People like to skin OSs in general because they want to change the appearance to something they like, while preserving the other familiar parts of the OS; I've seen Windows made to look like Mac OS, for example. Linux systems can be made to look (and behave) like any other OS, with enough customisation. It's understandable that people like the look of Android, but they don't want to deal with the rest of the Android ecosystem.
This is one of the best ideas I heard in years. To me this totally makes sense, plays on Linux strengths etc. I wish you best and intend to follow closely.
Material Design aside, the development community should have somehow reserved the name "Quantum OS" for the first operating system to run on the first quantum computing devise. I'm almost offended that some port of Linux is trying to bogart it.

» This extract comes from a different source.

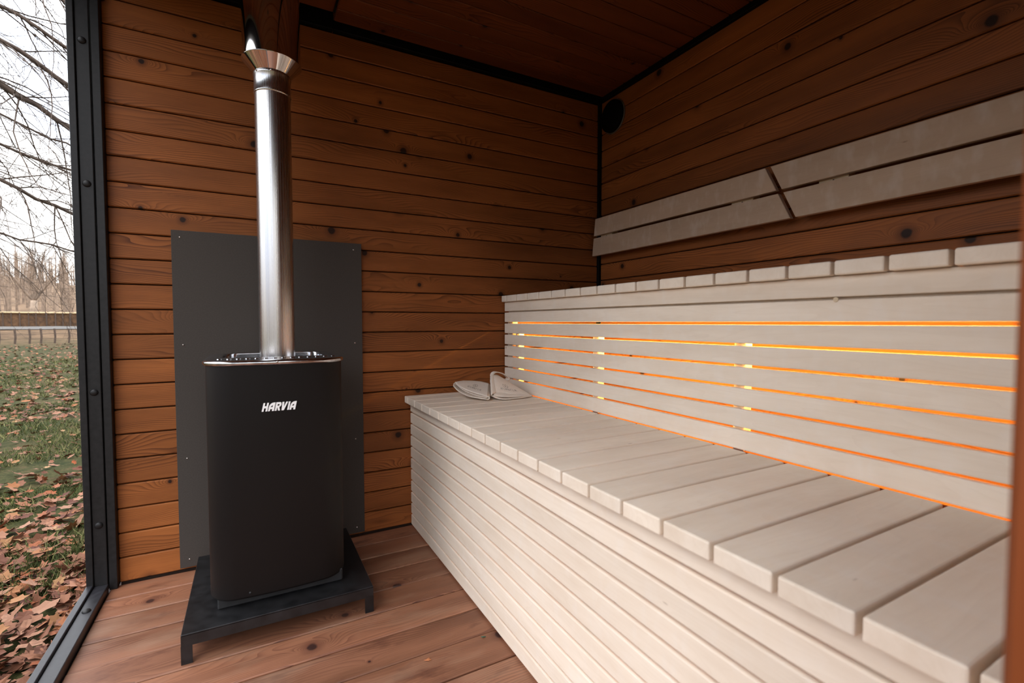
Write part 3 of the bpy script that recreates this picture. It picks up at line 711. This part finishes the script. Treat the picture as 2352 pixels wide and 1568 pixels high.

You know what would be a great idea? get a Window Manager that everyone is hating because the usability and customization that took years to achieve is being throw out of the window by the new maintainers just to copy Apple's UI, and let's use that and add Google's latest UI mumble jumble, and instead of just releasing as a window manager, let's call it a new distro.
What I like about this is:
- The developers are not attempting to reinvent the wheel.
- Material Design is well-regarded on mobile devices, and it's interesting to see what you can do with its ideas on the desktop.
- They clearly pick technologies that are the way forward on the Linux desktop: Wayland and Qt+QML. It's great that these things are maturing to the point that we can start leaving behind X and that it's clear that Qt has won the toolkit war.
- Focused approach of not (yet) supporting different distros, but (like Elementary OS) an attempt to focus on getting it to work well for one system configuration.
I hope these guys can put in the time and effort to make something out of this. It seems they are making a couple of good decisions already.